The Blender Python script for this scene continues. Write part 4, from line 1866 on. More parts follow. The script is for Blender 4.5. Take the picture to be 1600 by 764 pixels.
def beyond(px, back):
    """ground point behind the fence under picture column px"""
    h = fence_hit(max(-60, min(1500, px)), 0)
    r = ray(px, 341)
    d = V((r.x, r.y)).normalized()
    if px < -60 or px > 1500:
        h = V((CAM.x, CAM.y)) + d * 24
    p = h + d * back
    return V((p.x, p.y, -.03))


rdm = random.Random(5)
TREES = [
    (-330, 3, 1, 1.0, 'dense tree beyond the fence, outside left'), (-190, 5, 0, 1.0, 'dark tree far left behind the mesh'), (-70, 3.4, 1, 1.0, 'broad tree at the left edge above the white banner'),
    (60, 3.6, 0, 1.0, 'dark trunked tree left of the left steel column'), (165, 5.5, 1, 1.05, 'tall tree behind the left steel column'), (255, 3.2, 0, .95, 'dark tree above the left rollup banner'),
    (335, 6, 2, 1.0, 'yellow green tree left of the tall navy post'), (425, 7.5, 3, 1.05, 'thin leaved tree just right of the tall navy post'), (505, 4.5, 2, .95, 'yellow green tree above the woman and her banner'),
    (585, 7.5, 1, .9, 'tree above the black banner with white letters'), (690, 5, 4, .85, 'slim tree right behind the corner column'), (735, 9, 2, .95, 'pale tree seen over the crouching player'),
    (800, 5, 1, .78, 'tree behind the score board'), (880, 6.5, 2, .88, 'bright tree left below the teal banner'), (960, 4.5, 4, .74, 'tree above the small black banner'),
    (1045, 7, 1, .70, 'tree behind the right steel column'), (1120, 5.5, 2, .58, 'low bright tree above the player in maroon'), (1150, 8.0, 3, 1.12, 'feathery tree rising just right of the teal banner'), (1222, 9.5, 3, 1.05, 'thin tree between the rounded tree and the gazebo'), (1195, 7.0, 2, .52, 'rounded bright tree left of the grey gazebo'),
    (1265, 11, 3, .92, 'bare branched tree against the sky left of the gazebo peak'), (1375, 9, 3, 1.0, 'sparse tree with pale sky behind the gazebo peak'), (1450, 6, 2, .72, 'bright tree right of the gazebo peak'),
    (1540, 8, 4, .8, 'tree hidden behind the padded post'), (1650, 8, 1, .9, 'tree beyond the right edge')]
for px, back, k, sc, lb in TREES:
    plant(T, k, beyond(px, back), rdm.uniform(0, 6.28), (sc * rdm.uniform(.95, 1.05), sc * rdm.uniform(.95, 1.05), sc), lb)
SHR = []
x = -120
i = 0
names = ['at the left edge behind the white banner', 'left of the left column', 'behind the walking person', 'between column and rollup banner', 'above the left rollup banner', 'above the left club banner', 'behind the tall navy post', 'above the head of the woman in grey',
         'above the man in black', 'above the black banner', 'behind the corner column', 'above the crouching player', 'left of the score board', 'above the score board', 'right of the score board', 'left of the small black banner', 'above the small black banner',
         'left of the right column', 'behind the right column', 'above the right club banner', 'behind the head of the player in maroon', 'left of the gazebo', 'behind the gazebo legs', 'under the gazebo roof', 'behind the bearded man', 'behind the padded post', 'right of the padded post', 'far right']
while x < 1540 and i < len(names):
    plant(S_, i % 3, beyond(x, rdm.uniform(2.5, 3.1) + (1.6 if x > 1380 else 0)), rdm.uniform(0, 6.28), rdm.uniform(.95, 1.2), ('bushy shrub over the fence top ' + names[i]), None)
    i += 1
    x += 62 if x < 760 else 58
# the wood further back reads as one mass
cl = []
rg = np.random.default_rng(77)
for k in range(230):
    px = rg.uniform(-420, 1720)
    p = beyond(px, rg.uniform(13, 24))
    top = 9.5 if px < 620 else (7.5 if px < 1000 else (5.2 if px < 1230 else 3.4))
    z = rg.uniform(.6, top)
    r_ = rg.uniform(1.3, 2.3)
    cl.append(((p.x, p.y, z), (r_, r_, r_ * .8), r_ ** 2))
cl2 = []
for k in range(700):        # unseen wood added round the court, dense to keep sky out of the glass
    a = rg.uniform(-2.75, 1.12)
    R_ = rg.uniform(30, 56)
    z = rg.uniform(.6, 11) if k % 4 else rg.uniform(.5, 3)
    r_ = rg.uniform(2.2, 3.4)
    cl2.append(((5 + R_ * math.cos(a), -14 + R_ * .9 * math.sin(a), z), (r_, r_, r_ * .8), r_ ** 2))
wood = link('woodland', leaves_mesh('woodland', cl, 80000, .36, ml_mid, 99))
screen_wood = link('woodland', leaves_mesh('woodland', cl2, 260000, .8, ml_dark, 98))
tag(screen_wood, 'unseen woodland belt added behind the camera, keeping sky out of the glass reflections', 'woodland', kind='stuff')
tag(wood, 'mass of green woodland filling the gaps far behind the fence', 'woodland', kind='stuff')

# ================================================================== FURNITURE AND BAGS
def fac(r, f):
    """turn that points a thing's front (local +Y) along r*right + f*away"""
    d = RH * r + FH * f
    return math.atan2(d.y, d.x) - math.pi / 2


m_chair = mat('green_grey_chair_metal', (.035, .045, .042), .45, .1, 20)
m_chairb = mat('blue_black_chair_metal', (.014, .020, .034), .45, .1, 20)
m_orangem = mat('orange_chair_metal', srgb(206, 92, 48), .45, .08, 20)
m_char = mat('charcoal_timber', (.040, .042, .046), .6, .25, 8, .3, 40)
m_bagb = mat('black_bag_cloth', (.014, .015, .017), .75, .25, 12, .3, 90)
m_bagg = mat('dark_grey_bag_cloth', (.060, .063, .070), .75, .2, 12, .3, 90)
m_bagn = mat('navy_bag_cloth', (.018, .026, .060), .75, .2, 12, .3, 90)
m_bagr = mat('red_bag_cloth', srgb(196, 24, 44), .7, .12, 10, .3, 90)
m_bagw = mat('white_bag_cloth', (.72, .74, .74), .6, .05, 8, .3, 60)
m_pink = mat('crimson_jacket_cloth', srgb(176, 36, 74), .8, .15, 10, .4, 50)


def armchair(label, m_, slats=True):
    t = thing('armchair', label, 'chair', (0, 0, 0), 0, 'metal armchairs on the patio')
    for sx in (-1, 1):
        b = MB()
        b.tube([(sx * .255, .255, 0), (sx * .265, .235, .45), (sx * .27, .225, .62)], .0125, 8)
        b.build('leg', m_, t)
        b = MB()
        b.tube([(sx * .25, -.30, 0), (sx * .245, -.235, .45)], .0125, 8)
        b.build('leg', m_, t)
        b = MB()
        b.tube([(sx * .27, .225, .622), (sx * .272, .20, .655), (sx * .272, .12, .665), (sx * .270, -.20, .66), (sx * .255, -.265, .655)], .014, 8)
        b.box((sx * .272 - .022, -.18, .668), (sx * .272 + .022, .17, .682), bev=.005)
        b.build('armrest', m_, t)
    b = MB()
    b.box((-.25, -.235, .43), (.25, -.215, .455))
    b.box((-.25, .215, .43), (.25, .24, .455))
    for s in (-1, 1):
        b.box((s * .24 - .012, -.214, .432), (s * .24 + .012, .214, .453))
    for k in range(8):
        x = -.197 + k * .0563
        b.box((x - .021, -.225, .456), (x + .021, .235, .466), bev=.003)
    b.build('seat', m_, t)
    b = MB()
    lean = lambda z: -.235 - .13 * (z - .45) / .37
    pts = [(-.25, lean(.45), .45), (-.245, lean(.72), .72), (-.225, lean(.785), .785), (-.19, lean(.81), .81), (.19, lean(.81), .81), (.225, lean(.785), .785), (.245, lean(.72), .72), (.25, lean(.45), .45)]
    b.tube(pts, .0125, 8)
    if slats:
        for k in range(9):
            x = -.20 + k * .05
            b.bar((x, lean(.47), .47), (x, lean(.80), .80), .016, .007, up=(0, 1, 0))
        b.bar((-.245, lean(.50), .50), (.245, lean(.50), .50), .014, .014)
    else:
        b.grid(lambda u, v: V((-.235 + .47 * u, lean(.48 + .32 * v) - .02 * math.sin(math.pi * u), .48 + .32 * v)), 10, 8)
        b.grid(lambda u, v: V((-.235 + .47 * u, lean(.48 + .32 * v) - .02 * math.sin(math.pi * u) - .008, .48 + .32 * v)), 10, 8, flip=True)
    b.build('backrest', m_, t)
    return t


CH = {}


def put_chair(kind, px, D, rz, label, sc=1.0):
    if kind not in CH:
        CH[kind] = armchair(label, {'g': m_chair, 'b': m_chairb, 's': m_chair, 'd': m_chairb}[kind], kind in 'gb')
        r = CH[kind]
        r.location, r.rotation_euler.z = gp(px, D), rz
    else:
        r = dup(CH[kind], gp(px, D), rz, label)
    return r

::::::

Pull every line containing "picture" from the material above.

*EXERCISE OUTPUT:*
The Blender Python script for this scene continues. Write part 4, from line 1866 on. More parts follow. The script is for Blender 4.5. Take the picture to be 1600 by 764 pixels.
    """ground point behind the fence under picture column px"""